Yemeğe başlandığı adımda ise daha yavaş ve daha uzun sürelerde çiğneme ile yemek yeme işlemi gerçekleştirilir. Bu noktada yemek yeme için vakit ayırılmalıdır. Yemeyi geçiştirmek sadece kısa sürede karnı doyurmak değildir bu nedenle vücudun göndermiş olduğu sinyallere uyarak tam bir doyma işlemi gerçekleştirilmelidir. Küçük ısırıklar alma, çatalı elinden bırakma, derin bir nefes alıp tekrar küçük bir lokma ile devam etme şeklinde yemeye devam edilir. Fakat bu noktada dış etkenlerden uzak yani televizyon, radyo vb. dikkati dağıtacak faktörler bulunmayan bir ortamda tek başına olunması oldukça önemlidir. Tam bir doyma hissedildiği zaman ise tabakta yemek kalsa dahi yeme işlemi bitirilir. Doyma sağlandığında kişi kendini nasıl hissettiğini düşünür, gerekirse duygularını yazması beklenir.

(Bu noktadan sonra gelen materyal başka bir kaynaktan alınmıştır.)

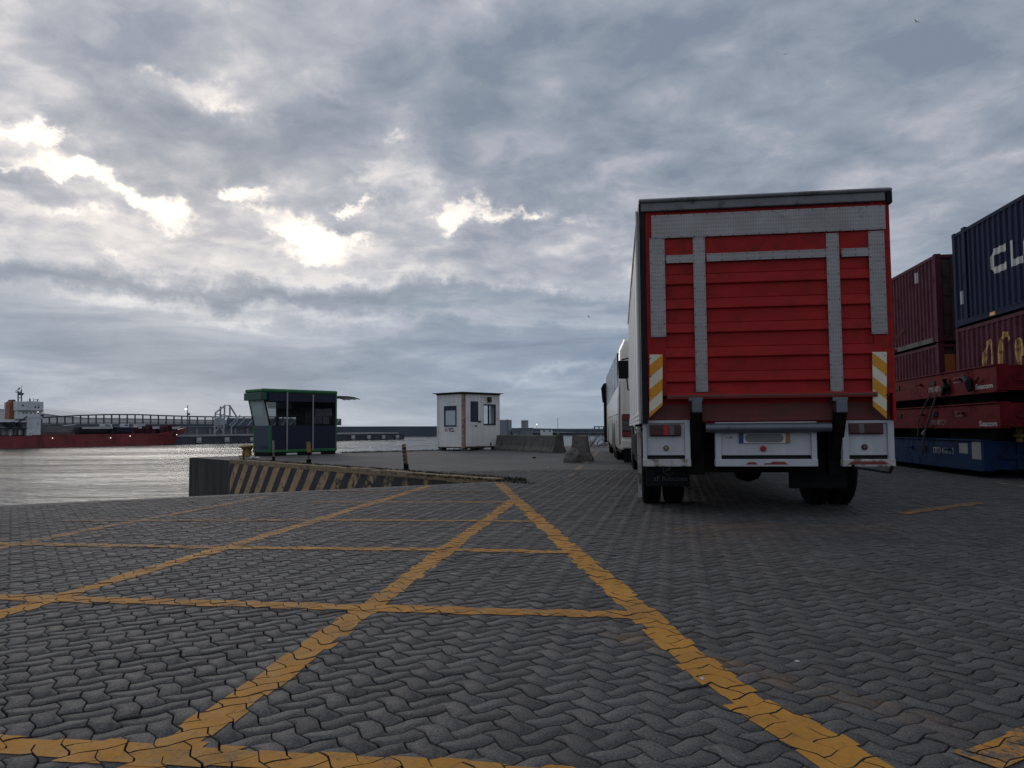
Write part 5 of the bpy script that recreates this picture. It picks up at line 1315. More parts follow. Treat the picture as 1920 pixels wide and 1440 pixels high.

Farkındalık gıda alışverişleri ve mutfağa da yönlendirilebilecek bir tekniktir. Alışveriş yaparken duygu ve dürtülerin farkında olup gereksiz gıda alımlarının engellenmesi gerçekleştirebilirken, mutfakta da herhangi bir yemeyi hazırlamadan önce veya buzdolabını açmadan önce ‘gerçekten aç mıyım?’ sorusunu sorarak gereksiz yemenin önüne geçilebilir. Yani market listesi oluşturulurken veya mutfakta plan yapılırken daha az suçluluk, endişe ve gerginlik hissetme eğilimi oluşur. Farkındalıklı beslenme ile hangi besini ne zaman ve ne kadar yenileceği üzerinde dikkat oluşturularak doğru karar verilmesi sağlanır.
Türk toplumu için oldukça ters gözüken bu beslenme şekli yalnızca bedensel değil aynı zamanda zihinsel ve ruhsal olarak da iyilik halini barındırır. Özellikle hızlı yemeye alışmış, dış etkenler ile kolay uyarılabilen, yemek yeme dürtülerine hakim olamayan bireyler için etkili olan bu beslenme şekli, otomatik yeme düzeninin (deautomize) etkinliğini bozmaktadır. Aynı zamanda dikkatin doğru yöneltilebilmesi, aşermelerin azalmasına ve daha az tatlı krizlerinin oluşmasına sebep olur. Unutmamak gerekir ki farkındalık hayatın her alanında olumlu etkiler oluşturan bir durumdur ve uygulayan kişileri her an tam anlamıyla yaşamaya ve hayatlarını olduğu gibi takdir etmeye teşvik eder.